At what cost do we put our happiness?
By Anna Whittaker
We use money every day, it is the source of almost everything in our lives, it can bring us our dreams and our favourite things but also can be the root of many problems. There is also the idea of what happiness is and a consideration that this varies between people and through time. In this current economic environment, we are seeing where it feels like the price of everything is just sky rocketing, and the things we buy to make us happy seem to be getting more and more expensive and out of reach leading us to question; can money really make us happy?
What is happiness?
In order to investigate this age-old question on whether money can buy happiness, we need to first think about want happiness is and how we perceive it. The Oxford dictionary states happiness to be a feeling of being happy. The subjectiveness of this adds a layer difficulty to answering our question as the amount of money that one person would believe would make them happy will be different from another’s. We also need to acknowledge that people change, things that bring us joy one day could cause anger the next.
On Initial thought
Picture this, you wake up one morning, a day like no other, go about your day and stop at the petrol station to buy some fuel. Whist paying you pick up a lottery ticket, you never seem to be lucky, but there’s always that supper small chance that you just maybe could. The rest of you week goes as normal, and you forget about it until you find the ticket loose at the bottom of your bag while you search for your keys. In the 20 seconds that your wating for the kettle to boil you check your numbers on your phone. And there all there. Every. Single. One.
Within a week you’re a millionaire, £50 million in your bank. The world is your oyster. You couldn’t be happier right?
The idea of having such a large amount of money is the dream, you could do anything: you could book your dream holiday, buy that designer bag or pair of shoes you’ve always wanted, move out of your small dingy flat into your perfect house. The options are endless.
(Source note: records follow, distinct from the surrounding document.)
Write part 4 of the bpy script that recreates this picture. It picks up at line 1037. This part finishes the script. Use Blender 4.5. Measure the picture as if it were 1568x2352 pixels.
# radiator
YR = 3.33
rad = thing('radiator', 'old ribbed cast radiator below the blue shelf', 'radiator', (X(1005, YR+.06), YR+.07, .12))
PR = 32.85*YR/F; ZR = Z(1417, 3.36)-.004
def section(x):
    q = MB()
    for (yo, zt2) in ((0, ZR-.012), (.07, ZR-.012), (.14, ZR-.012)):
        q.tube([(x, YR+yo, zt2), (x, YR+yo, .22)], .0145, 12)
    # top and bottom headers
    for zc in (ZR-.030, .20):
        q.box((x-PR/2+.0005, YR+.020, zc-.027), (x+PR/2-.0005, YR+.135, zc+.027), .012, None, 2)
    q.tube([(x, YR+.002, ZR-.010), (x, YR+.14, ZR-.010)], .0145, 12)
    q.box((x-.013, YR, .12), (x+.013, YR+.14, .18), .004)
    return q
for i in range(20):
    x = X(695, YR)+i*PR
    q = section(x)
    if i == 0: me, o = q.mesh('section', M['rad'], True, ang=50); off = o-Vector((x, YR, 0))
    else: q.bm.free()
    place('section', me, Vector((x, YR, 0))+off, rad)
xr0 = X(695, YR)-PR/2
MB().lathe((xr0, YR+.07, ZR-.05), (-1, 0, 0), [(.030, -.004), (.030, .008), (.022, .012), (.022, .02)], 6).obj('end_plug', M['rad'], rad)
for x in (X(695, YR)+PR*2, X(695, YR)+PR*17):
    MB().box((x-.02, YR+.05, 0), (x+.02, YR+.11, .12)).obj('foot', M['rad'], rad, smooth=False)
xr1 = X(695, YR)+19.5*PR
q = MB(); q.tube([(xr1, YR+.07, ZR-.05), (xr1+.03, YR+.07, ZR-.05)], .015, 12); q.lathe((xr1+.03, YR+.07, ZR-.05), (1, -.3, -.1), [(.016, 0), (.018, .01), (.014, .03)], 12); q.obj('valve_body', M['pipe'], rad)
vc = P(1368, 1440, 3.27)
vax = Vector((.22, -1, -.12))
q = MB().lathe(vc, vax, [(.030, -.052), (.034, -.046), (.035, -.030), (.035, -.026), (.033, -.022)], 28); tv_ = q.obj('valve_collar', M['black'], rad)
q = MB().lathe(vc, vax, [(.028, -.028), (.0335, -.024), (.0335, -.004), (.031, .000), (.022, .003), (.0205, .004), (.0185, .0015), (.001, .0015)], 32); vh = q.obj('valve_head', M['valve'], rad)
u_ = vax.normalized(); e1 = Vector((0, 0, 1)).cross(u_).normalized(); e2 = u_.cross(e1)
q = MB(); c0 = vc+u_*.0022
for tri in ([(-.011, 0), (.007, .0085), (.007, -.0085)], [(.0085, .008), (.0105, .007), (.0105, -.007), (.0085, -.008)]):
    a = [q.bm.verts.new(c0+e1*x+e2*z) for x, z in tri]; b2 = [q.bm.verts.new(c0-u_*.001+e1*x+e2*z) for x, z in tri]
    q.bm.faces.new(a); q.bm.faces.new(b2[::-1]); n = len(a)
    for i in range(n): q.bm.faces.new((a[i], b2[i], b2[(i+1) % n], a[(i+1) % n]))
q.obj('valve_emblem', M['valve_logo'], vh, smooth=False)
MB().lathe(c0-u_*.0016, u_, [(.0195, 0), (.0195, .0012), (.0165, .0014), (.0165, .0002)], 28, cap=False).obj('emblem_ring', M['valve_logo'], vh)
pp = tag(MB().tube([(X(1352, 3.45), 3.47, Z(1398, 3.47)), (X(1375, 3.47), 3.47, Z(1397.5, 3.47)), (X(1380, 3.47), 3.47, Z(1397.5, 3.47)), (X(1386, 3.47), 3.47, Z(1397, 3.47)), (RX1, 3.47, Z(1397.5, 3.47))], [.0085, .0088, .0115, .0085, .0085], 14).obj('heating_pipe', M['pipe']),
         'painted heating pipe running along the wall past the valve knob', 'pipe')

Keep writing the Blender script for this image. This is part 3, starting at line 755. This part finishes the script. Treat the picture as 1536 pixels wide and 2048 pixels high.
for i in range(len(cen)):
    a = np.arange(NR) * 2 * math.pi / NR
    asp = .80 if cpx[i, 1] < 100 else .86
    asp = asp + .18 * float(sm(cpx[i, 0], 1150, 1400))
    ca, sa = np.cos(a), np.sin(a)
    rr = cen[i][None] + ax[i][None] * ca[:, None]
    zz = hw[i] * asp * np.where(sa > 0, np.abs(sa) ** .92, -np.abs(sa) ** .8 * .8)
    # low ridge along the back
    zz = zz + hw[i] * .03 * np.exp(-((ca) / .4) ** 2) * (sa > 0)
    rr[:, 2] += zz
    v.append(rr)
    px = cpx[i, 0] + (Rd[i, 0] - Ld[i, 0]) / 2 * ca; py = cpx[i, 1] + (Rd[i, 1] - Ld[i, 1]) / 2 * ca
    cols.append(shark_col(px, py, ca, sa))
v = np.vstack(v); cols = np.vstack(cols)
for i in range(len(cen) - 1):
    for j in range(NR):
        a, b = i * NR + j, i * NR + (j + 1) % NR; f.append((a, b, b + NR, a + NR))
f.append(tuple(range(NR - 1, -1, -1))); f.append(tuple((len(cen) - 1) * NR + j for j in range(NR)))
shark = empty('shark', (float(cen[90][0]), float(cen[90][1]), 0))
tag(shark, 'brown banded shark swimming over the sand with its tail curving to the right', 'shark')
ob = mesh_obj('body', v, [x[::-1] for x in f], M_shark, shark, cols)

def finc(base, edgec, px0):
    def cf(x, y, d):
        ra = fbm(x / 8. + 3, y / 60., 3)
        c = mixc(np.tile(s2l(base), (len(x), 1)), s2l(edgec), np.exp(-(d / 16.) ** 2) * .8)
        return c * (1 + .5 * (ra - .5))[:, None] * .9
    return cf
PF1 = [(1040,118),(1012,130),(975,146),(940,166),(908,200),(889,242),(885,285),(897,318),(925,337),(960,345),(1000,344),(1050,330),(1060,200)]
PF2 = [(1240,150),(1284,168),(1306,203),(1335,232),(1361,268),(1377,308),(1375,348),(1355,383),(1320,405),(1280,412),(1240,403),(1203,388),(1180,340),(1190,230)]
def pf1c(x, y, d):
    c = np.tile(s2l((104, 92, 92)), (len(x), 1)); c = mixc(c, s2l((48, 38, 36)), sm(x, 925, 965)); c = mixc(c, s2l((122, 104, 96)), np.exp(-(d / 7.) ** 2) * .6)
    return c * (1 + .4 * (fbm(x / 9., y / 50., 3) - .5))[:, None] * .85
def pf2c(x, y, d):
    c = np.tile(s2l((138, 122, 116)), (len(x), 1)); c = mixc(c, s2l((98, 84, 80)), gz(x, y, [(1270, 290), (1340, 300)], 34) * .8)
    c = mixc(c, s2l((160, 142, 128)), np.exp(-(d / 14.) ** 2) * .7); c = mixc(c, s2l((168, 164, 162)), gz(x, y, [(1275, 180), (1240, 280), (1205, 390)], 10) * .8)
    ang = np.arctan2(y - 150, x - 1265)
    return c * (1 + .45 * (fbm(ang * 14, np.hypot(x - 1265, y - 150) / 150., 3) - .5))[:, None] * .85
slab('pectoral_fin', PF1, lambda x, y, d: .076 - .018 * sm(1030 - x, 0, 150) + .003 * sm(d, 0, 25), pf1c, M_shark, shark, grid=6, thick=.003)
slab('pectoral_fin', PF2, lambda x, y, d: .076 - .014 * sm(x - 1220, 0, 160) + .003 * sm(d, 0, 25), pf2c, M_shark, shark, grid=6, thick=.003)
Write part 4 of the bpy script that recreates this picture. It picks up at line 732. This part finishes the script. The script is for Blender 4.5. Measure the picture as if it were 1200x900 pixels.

Let alone the dreams, any bill or fines needing to be paid would be gone and all your money problems gone. It’s almost a commercialisation on happiness where brands are trying to sell people their dreams and happiness.
When anyone is first asked the question of if money could buy them happiness; yes is generally what people say. Especially in this modern capitalistic society where money can give you almost anything, peoples initially tend to think that it can solve their problems and bring them happiness, opening the door to our dreams and desires.
Approaching this thought differently when people are suffering in poverty, money is the only thing that can bring them out of that in the long term. It can take them out of their lives of suffering into happier lives where they no longer have to worry about where their next meal comes from or if they’ll by cold tonight. They have achieved their basic needs to survive and be happy.
But can it last?
Once people’s basic needs have been met, they are healthy, comfortable and have a substantial roof over their heads, is that satisfactory? Their must be a point where we are content and what made us happy before looses it novelty.
When ‘money is no object’ spending money looses its initial ability to bring joy to someone. Before, buying something you really want and have saved up for may have had the ability to bring lots of happiness to a person, but when you have the ability to buy whatever you want, whenever you want dose those lose the ability to bring you that happiness. .
The human nature forces us to want more, to repeat that feeling of being happy over and over again, so when spending money to find that joy no longer works, what would we be left with to find that happiness? These escalations in our expectations is only natural, but leaves people feeling dissatisfied and further from happiness than they possibly started with. In multiple studies, it has been shown that in the long term, people who had come into money for example winning the lottery, did not feel happier.
Happiness is in the eye of the beholder, weather it can be bought or not is completely their opinion. Yes money can bring people out of poverty, into a new safe and joyous life. But it can also lead people to a point where no matter what materialistic things and holidays they have, they cannot meet the ever increasing expectations they have developed though the content access to what ever they want as seen with the lottery winners.